Dune: Part Two cemented his ability to marry old-school spectacle with art-house restraint. He makes blockbusters that whisper when everyone else is shouting. And in an age where studio sci-fi often feels like PowerPoint presentations with aliens, Villeneuve’s films dare to be elegant.

Legacy: The high priest of intelligent genre cinema.

5. Bong Joon-ho – The Unpredictable Genius

Parasite wasn’t a fluke, it was a culmination.

Bong’s work has always existed in its own strange gravity. From Memories of Murder to The Host to Okja, he plays with tone like a DJ with four turntables. Horror, comedy, tragedy, slapstick, it’s all in there, often in the same scene.

What makes him special is how accessible his weirdness is. You can watch his films for the metaphor, or just for the ride. His characters are specific, flawed, and deeply human, even when the stories around them are surreal.
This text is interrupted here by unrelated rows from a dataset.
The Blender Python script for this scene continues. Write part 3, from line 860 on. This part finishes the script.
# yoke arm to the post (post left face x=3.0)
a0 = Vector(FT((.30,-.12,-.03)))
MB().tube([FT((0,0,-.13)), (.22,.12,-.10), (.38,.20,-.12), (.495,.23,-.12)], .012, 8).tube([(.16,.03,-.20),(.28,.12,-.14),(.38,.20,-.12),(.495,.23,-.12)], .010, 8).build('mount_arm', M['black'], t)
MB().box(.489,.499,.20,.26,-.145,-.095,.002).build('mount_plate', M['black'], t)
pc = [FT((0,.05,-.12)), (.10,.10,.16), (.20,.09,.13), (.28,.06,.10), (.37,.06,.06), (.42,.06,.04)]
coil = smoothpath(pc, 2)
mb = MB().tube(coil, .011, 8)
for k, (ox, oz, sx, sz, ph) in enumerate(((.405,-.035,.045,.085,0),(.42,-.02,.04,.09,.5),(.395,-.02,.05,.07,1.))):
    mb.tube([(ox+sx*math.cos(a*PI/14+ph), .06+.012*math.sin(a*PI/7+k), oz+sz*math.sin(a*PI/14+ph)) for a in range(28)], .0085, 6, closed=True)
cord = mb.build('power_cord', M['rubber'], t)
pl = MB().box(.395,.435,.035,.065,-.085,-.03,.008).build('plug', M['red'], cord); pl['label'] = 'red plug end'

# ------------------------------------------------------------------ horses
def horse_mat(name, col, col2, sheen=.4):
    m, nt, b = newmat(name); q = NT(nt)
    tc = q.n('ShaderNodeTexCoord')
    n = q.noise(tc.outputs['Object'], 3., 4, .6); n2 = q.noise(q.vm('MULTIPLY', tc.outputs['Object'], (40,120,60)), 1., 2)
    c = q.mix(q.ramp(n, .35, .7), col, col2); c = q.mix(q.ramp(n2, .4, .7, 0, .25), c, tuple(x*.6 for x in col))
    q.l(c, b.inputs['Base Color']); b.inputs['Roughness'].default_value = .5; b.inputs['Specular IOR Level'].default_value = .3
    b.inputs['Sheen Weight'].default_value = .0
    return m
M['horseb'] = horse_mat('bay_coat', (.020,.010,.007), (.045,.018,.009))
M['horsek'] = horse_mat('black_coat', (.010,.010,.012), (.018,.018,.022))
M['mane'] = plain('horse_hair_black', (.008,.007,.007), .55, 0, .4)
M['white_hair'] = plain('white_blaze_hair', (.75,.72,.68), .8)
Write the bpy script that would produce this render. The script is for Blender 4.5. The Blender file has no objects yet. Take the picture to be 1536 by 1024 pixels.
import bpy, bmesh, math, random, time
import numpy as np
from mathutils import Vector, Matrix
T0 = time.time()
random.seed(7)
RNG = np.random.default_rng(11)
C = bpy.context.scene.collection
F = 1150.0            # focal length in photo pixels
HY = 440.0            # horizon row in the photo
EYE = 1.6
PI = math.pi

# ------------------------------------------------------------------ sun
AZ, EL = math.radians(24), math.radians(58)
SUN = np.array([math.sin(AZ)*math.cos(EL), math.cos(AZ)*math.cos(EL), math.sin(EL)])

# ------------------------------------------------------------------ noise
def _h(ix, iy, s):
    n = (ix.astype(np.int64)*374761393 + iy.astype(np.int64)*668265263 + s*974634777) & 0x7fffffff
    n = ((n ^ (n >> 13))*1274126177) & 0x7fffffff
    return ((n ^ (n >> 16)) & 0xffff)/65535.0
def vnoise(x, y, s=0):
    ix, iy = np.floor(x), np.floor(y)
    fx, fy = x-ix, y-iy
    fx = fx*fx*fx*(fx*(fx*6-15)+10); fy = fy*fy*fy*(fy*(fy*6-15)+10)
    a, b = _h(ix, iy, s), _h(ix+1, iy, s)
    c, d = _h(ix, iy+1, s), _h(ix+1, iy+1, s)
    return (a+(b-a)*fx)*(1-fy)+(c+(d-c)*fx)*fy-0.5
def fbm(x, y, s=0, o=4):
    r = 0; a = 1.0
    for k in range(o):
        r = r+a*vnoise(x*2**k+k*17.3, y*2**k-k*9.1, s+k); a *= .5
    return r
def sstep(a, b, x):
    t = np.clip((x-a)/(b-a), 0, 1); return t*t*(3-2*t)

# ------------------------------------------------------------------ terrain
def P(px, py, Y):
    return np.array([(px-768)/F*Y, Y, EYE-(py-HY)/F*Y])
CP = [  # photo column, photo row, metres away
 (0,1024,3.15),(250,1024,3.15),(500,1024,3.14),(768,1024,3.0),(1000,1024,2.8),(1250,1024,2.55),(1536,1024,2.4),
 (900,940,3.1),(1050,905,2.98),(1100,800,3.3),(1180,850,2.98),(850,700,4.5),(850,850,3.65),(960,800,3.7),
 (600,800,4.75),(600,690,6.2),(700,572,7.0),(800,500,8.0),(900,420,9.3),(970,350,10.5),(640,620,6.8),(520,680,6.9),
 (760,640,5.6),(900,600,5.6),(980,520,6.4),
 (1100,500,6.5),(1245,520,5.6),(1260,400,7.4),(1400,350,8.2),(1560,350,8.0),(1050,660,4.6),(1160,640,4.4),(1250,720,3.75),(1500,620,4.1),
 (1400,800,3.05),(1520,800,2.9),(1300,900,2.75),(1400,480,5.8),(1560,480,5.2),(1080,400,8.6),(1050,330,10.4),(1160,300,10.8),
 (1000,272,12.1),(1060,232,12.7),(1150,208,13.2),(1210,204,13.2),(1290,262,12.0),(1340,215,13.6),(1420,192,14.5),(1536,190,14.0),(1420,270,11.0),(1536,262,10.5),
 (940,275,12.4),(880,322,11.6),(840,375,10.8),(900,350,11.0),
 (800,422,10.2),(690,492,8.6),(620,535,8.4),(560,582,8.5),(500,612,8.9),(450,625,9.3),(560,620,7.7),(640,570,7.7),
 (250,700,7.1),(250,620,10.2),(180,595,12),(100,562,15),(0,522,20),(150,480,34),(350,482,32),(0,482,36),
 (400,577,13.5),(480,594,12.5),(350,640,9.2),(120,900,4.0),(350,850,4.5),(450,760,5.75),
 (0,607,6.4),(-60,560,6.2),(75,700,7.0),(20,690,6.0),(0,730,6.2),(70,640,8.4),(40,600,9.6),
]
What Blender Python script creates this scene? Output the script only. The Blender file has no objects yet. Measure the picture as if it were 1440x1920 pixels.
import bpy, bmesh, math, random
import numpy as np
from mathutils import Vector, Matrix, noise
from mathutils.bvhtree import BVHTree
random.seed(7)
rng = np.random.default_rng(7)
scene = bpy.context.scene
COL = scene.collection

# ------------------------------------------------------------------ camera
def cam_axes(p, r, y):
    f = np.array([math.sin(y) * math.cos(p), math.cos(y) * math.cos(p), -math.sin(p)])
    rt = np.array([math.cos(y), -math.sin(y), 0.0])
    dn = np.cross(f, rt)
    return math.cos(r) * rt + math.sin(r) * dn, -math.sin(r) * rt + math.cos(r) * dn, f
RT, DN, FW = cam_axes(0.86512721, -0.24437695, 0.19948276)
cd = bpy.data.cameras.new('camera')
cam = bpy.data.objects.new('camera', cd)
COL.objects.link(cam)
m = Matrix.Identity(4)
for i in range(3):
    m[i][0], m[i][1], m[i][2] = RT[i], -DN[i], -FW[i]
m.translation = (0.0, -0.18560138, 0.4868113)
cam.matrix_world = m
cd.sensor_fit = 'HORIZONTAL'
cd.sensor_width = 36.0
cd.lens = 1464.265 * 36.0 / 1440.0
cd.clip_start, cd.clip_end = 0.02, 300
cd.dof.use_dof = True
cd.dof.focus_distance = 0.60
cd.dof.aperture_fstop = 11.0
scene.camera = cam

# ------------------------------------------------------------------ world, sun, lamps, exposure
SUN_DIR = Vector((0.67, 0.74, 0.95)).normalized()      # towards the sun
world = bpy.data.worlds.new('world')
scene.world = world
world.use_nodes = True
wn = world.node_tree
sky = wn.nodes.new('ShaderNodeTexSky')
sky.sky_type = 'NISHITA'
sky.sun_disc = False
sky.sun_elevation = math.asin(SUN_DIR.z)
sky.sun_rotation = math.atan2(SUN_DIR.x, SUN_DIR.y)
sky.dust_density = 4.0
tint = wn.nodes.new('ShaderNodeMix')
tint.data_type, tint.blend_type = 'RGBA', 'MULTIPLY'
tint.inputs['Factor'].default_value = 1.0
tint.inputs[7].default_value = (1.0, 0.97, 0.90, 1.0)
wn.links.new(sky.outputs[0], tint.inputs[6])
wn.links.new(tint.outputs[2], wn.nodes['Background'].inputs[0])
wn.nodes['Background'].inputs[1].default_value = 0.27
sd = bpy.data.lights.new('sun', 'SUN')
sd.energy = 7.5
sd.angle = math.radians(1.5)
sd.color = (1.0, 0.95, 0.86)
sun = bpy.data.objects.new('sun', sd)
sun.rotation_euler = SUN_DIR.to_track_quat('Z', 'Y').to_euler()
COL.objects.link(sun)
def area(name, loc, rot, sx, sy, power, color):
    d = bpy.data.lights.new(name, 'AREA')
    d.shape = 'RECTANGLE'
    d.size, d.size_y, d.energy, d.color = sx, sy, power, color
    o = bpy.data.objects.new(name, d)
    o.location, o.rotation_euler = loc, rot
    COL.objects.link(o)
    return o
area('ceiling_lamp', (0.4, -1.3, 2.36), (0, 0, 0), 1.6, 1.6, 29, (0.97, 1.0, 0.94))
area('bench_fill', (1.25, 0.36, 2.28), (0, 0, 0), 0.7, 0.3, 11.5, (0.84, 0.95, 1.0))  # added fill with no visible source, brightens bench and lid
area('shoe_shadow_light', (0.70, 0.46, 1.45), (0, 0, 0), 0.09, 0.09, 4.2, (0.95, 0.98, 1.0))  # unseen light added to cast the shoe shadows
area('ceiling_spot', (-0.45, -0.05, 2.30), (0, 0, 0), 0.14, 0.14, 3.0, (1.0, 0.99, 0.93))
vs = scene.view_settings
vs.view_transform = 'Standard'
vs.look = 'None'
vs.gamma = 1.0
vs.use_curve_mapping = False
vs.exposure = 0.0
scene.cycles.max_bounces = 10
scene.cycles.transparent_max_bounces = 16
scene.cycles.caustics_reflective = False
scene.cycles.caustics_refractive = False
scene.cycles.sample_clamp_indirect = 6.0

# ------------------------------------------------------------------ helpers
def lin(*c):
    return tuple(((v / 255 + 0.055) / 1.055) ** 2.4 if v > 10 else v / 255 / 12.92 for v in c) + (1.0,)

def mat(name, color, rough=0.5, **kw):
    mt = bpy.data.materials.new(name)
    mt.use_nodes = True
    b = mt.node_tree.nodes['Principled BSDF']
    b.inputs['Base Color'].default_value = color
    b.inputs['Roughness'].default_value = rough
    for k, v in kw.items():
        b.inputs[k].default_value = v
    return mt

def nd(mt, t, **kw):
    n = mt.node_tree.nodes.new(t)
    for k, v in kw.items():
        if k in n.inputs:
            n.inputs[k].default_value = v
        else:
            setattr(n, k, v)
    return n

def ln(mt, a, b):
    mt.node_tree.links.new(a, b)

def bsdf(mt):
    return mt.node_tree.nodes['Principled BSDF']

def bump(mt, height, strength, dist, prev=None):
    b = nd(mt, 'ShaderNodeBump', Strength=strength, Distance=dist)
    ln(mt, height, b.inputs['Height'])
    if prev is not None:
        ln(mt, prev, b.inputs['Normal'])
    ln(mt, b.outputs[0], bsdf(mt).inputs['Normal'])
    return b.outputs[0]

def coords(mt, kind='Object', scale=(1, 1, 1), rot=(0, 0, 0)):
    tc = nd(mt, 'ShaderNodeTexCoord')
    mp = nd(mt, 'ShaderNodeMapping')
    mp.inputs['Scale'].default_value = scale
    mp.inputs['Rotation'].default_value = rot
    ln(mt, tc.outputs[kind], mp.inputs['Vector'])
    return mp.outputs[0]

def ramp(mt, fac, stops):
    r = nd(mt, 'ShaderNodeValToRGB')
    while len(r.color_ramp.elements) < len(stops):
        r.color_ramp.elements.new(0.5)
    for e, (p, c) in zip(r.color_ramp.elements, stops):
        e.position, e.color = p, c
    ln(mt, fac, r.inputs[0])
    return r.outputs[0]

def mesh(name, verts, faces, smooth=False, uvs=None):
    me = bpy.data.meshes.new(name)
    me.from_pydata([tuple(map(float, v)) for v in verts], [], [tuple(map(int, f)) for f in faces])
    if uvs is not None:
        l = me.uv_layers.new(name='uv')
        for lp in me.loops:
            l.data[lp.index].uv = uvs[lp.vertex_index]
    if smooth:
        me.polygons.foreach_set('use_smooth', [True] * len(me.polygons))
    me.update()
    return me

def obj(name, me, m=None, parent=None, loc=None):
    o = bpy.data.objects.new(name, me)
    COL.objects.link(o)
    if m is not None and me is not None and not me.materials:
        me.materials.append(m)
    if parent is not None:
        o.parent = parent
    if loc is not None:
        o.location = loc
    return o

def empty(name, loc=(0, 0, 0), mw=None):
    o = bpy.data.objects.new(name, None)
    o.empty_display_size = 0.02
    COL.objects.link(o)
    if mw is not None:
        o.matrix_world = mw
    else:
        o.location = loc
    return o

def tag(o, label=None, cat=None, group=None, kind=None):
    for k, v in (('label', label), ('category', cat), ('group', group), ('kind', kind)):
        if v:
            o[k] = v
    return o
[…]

And now that Hollywood’s rolled out the red carpet (and probably a blank cheque), we’re likely to see even more of that singular chaos in the mainstream. If anyone can sneak anti-capitalist satire into a Disney co-production, it’s Bong.

Legacy: Genre-defier. Tone-blender. Class-warrior with a camera.

Honourable Mentions:

  • Taika Waititi – Former indie darling now bouncing between genius and self-parody.
  • Chloé Zhao – Beautiful visual storyteller still finding her voice in studio fare.
  • Ari Aster – The horror art-house king with a deeply specific niche.
  • The Daniels – One-hit wonders? Or genuine shape-shifters? Time will tell.
  • Martin McDonagh – Not quite mainstream, not quite niche. Always sharp.

The Final Frame

So, are these the “best” five directors working today? Maybe. Maybe not. But they’re the ones shaping the language of modern cinema, whether that means redefining what a blockbuster can be, sneaking subversion into genre films, or reminding us that big-screen storytelling can still surprise us. And really, in a media landscape dominated by safe bets and AI-driven sludge, isn’t surprise the most valuable currency of all?